The GCCA Tanzania programme is part of the Global Climate Change Alliance (GCCA+), a flagship initiative of the European Union helping the world's most vulnerable countries, mainly Least Developed Countries (LDCs) and Small Islands Developing States (SIDS) to increase their resilience to climate change.

The overall objective of the GCCA Tanzania programme is to support five projects in Tanzania to increase the capacity of vulnerable communities to adapt to the adverse effects of climate change and contribute to poverty reduction in rural areas. The programme consists of five eco-village projects implemented in different agro-ecological zones in the country. These include Eco ACT in Dodoma Region, ECOBOMA in Arusha Region, Community Forests Pemba in Zanzibar, Igunga Eco-Village in Tabora Region and the Integrated Approaches to Climate Change Adaptation in East Usambara in Tanga Region.

The first GCCA programme was initiated in Tanzania in 2010-2013 to support the Government in strengthening the capacity of some of the most affected communities against the adverse impacts of climate change. The Second GCCA national initiative started in 2015 and has built on the results of the first phase to enhance environmental sustainability and food security by strengthening the management of natural resources at the local level (eco-villages). Essential to all projects have been to support new technologies and low cost culturally acceptable and gender-oriented solutions, and increasing the potential for scaling-up and replication.

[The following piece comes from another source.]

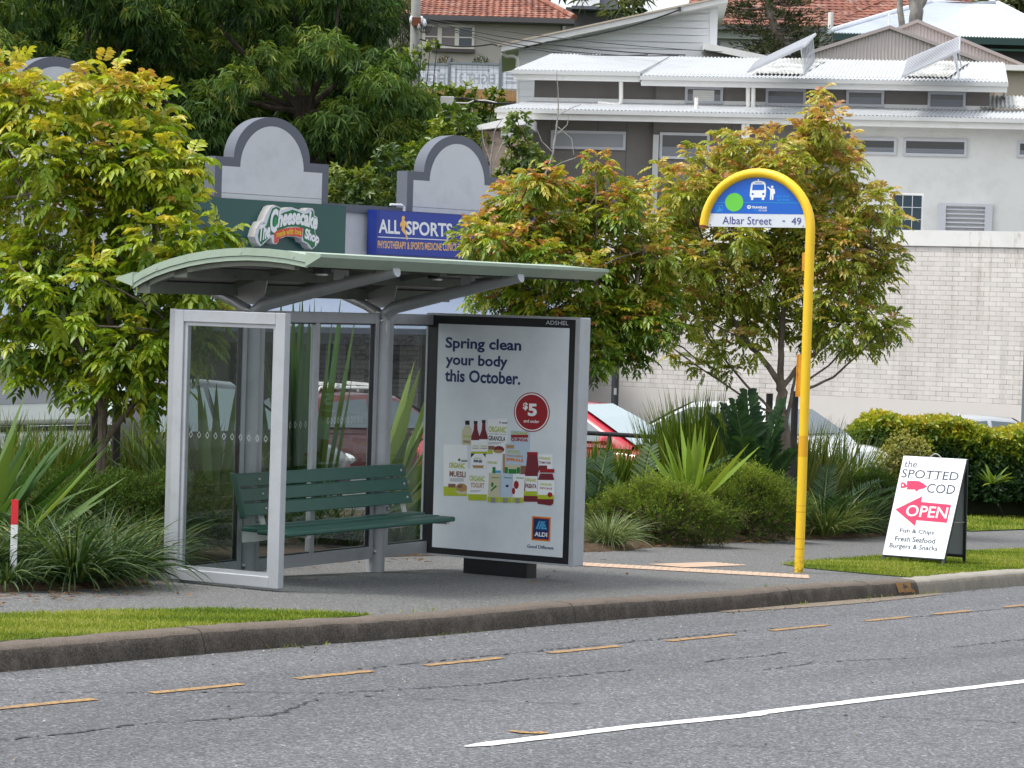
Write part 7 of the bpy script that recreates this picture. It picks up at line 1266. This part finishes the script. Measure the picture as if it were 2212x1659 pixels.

[1] This island was on the brink of disaster. Then, they planted thousands of trees. Sarah Gibbens. National Geographic (09-12-2018).

[2] Mangroves among the most carbon-rich forests in the tropics. Daniel C. Donato, J. Boone Kauffman, Daniel Murdiyarso, Sofyan Kurnianto, Melanie Stidham & Markku Kanninen. Nature Geoscience volume 4, pages 293–297 (2011).

Spice Farmer Bimajo Massoud Juma from Gando, Pemba with Vanilla vines in her budding Spice Forest.